A bit problem about Rust's function parameter and ownership [duplicate]

Question

here's my problem:

fn main() {
    let mut s = String::from("hello");
    let s1 = &mut s;
    let s2 = s1;

    *s2 = String::from("world1");
    *s1 = String::from("world2");

    println!("{:?}", s);
}

it will result in a compile error because s1 has type &mut String which doesn't implement the Copy trait.

But if I change the code as below:

fn c(s: &mut String) -> &mut String {
    s
}

fn main() {
    let mut s = String::from("hello");
    let s1 = &mut s;
    let s2 = c(s1);

    *s2 = String::from("world1");
    *s1 = String::from("world2");

    println!("{:?}", s);
}

it will compile without any error message.
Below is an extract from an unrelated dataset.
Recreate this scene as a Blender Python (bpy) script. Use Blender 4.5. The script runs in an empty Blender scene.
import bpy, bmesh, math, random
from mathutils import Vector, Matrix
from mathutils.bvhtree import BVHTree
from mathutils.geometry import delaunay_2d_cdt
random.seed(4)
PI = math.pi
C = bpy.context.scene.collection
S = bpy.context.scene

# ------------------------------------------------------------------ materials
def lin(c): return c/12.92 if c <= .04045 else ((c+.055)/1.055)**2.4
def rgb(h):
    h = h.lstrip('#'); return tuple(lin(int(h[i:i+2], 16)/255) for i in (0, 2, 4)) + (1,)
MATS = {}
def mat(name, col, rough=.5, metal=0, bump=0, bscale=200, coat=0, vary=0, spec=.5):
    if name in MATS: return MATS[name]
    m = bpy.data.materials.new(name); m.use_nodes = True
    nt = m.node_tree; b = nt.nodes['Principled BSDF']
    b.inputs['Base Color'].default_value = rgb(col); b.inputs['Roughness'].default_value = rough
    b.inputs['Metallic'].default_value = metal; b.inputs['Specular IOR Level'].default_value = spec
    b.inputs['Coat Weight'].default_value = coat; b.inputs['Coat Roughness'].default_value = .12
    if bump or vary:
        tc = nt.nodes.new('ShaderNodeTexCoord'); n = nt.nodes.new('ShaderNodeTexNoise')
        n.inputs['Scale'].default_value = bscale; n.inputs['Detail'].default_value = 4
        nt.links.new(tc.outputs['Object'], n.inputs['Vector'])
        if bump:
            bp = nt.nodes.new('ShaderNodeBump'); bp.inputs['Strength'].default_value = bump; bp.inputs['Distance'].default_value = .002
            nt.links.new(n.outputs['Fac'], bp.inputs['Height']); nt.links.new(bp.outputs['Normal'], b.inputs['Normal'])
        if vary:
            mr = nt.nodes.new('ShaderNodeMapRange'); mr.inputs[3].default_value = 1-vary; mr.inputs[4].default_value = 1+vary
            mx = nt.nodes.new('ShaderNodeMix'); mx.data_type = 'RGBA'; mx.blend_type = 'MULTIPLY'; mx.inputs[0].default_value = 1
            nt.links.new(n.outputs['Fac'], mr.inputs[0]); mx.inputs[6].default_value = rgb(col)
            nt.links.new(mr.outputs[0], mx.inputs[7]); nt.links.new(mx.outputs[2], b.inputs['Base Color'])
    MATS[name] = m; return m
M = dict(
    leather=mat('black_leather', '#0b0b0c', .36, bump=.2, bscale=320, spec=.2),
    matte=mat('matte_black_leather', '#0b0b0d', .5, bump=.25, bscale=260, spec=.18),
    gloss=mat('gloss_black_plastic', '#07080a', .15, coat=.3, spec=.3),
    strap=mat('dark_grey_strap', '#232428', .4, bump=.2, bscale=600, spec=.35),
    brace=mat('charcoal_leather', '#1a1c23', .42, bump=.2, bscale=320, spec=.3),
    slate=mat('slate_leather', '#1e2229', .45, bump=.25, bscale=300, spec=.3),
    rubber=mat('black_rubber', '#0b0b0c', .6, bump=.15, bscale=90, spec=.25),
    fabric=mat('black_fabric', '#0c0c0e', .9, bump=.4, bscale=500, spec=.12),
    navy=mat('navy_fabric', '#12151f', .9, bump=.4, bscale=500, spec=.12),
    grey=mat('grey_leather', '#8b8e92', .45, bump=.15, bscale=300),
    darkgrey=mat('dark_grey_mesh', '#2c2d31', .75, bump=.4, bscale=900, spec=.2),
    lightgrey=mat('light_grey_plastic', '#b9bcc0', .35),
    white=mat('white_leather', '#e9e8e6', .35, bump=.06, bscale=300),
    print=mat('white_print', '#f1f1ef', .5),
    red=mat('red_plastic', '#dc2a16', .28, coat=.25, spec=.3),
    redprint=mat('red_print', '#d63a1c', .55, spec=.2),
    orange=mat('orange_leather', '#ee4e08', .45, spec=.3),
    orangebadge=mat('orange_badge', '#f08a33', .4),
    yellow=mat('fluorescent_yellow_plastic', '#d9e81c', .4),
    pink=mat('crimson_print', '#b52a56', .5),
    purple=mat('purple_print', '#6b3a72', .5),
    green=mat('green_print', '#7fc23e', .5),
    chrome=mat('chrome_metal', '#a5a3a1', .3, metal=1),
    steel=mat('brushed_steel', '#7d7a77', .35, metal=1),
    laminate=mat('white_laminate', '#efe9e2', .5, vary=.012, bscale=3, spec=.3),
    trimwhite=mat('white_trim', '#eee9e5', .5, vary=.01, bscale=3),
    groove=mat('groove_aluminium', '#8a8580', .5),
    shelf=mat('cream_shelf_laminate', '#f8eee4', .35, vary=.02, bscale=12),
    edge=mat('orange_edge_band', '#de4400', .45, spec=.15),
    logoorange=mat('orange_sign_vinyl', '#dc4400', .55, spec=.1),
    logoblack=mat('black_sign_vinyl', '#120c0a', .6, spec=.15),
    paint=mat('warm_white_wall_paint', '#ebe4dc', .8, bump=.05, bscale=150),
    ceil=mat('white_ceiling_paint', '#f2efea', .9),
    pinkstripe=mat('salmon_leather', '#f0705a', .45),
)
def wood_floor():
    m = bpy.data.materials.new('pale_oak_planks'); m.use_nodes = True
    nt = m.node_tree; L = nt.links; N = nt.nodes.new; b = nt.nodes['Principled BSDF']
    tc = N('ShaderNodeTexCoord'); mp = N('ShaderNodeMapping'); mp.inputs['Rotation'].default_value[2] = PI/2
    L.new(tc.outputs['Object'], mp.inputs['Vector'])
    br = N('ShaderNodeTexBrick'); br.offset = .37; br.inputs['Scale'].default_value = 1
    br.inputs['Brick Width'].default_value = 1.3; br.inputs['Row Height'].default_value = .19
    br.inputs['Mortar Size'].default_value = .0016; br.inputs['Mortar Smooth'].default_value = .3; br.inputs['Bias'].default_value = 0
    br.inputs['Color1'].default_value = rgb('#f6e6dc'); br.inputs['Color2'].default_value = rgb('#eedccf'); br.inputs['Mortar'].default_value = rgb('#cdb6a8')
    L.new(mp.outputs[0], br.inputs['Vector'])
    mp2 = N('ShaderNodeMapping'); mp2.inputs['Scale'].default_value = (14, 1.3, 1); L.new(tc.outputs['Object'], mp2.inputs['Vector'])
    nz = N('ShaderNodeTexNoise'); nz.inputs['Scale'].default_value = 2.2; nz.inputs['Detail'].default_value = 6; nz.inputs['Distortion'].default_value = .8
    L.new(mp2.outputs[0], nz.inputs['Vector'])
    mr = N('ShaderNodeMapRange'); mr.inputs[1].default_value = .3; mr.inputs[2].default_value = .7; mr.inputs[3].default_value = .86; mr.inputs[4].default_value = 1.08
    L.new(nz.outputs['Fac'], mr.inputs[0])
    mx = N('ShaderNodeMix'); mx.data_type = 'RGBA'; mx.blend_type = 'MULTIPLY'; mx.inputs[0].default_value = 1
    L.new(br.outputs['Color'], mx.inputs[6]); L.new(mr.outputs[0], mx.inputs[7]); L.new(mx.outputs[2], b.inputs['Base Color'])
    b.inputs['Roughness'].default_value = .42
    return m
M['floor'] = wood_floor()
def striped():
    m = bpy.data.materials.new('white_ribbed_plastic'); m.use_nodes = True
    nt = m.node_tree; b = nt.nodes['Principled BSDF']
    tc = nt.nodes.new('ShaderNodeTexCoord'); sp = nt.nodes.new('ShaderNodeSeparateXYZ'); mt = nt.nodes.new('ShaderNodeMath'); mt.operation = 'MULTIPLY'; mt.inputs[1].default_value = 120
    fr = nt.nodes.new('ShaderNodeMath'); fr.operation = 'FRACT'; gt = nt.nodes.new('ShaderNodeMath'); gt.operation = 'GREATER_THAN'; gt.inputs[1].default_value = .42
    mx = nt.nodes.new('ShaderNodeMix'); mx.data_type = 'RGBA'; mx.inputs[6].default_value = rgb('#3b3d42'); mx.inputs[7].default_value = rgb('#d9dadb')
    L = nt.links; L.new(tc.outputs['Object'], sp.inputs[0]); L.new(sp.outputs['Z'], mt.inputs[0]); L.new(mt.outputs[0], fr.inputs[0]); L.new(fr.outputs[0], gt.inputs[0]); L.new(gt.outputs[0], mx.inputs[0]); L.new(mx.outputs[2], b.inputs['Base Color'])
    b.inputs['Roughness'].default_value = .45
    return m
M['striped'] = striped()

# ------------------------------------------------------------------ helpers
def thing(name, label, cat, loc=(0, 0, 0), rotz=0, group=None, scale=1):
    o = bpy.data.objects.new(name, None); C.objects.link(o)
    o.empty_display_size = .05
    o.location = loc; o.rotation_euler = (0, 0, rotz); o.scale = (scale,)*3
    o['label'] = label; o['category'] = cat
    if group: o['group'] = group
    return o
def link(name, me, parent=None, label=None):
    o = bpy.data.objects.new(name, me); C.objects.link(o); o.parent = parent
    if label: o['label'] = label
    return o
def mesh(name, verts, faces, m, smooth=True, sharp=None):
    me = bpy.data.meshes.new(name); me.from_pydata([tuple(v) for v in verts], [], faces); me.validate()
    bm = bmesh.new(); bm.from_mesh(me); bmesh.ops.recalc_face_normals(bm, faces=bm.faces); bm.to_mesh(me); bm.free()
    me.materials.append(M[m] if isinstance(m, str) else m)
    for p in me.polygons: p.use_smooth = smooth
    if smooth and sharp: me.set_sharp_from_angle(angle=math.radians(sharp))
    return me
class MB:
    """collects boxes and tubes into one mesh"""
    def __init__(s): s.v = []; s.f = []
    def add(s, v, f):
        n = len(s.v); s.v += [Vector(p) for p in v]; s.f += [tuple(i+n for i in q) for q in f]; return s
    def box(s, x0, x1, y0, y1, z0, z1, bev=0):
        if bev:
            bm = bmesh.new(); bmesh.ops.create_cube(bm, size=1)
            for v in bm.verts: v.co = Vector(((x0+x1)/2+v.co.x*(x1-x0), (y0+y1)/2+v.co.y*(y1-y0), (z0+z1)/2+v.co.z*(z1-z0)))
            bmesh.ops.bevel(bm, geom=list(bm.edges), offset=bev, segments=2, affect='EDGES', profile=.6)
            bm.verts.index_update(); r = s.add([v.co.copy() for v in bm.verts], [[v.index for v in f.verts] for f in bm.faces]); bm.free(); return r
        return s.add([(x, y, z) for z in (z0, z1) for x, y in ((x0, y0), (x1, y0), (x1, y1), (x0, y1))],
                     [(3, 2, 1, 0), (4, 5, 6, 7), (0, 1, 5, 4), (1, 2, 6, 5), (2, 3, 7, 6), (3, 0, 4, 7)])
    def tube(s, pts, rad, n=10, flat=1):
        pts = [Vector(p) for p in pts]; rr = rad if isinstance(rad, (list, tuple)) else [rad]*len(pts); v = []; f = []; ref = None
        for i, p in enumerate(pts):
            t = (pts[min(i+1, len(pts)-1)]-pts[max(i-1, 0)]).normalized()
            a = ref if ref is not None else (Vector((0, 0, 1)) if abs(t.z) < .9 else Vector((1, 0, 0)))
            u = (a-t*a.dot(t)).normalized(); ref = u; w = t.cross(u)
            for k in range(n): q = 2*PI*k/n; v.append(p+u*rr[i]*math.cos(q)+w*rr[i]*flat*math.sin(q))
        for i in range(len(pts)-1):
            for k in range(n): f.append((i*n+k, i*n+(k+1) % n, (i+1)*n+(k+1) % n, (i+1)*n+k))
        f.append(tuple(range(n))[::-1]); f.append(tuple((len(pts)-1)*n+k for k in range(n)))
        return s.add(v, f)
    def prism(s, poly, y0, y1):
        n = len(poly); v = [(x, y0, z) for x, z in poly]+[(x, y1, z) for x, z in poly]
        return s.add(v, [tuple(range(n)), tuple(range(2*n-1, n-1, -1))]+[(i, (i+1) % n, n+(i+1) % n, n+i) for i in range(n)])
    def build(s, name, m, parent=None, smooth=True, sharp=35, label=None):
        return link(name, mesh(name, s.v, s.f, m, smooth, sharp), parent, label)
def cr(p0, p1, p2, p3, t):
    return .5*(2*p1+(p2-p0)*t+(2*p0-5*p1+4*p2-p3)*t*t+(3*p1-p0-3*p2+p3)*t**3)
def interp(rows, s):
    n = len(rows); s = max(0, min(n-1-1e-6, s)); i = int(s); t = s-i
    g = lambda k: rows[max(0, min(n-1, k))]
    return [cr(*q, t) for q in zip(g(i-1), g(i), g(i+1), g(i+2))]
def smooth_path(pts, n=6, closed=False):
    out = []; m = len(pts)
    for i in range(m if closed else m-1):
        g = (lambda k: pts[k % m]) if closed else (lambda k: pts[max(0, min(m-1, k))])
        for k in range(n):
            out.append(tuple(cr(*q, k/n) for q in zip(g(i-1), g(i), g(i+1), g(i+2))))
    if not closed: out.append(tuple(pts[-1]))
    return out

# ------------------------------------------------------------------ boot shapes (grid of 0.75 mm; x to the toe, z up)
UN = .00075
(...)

I know when a reference passed to a function, it means the reference borrows the value insteading of owning it.

But in the situation above, it seems like when s1 was passed to fn c and returned immediatelly, s2 borrowed s1 so s1 couldn't be derefed until s2 was out of it's lifetime scope.

So what happened when s1 was passed into the fn c?

Answer 1

From @Denys Séguret's hint, I guess when s1 was passed to fn C, Rust core compiled the parameter s1 to something like &mut *s1, so there was an immutable borrow of s1.

That's why if we put

*s2 = String::from("world1");

behind

*s1 = String::from("world2");

Rust would tell us:

assignment to borrowed `*s1`

And when s2 goes out of it's lifetime scope, there is no borrow of s1 anymore, so s1 can be derefed again.

But I'm not quite sure whether it's a right explanation.